#### [REQUEST]
State how many lines contain "picture", and write nothing except that count.

#### [DATA PROVIDED]
····················

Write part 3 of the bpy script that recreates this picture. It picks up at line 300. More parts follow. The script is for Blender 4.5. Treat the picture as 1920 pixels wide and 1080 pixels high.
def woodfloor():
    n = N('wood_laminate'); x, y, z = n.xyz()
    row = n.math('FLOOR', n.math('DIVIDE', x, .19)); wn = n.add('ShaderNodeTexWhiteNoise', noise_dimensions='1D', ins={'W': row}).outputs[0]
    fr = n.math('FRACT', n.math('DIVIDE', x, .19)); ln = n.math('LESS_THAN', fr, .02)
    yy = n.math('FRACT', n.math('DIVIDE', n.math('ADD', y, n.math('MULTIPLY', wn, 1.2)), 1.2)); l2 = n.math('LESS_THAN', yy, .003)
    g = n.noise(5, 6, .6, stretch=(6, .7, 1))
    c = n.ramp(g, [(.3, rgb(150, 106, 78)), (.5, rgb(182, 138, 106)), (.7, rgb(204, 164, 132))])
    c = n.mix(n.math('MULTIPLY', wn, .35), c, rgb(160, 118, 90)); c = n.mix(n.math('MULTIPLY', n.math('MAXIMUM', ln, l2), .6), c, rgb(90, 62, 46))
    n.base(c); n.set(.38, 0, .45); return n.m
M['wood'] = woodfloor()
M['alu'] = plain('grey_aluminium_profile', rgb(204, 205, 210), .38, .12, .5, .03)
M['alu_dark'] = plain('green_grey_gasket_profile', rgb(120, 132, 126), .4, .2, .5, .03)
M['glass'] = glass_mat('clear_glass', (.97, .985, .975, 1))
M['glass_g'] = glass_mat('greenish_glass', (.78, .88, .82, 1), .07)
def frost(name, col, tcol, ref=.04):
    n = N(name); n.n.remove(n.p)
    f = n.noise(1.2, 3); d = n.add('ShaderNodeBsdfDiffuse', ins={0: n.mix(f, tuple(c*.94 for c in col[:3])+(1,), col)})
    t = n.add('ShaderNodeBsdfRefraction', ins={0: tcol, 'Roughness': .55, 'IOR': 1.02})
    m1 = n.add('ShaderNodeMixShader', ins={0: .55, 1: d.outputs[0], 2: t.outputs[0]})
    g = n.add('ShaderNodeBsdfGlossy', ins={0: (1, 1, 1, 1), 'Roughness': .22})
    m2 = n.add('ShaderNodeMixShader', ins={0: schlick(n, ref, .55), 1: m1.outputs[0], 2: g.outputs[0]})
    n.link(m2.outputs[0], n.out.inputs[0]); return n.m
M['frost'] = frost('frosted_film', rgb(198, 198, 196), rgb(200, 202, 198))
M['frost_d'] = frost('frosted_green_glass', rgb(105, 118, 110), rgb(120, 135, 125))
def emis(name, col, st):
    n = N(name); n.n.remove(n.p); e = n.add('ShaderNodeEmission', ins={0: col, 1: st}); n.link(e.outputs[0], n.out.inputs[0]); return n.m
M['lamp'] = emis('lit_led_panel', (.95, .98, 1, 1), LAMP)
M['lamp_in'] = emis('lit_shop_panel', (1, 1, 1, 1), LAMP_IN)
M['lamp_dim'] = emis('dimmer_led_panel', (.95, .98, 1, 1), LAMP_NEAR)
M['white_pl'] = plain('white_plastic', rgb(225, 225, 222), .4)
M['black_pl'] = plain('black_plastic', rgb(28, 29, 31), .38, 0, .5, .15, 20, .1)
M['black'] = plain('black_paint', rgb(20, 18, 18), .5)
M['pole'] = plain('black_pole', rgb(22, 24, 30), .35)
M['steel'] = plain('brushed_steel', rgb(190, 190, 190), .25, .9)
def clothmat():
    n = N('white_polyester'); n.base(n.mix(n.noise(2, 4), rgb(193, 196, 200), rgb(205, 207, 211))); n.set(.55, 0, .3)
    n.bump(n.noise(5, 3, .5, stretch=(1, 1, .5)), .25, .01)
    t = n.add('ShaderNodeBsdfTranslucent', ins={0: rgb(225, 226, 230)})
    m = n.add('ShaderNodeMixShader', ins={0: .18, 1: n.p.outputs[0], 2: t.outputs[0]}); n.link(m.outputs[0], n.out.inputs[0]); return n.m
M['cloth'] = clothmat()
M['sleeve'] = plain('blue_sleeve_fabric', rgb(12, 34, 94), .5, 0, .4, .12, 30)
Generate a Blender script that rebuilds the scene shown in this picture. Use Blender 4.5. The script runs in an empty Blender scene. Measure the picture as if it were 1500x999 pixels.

····················

#### [RESPONSE BELOW]
2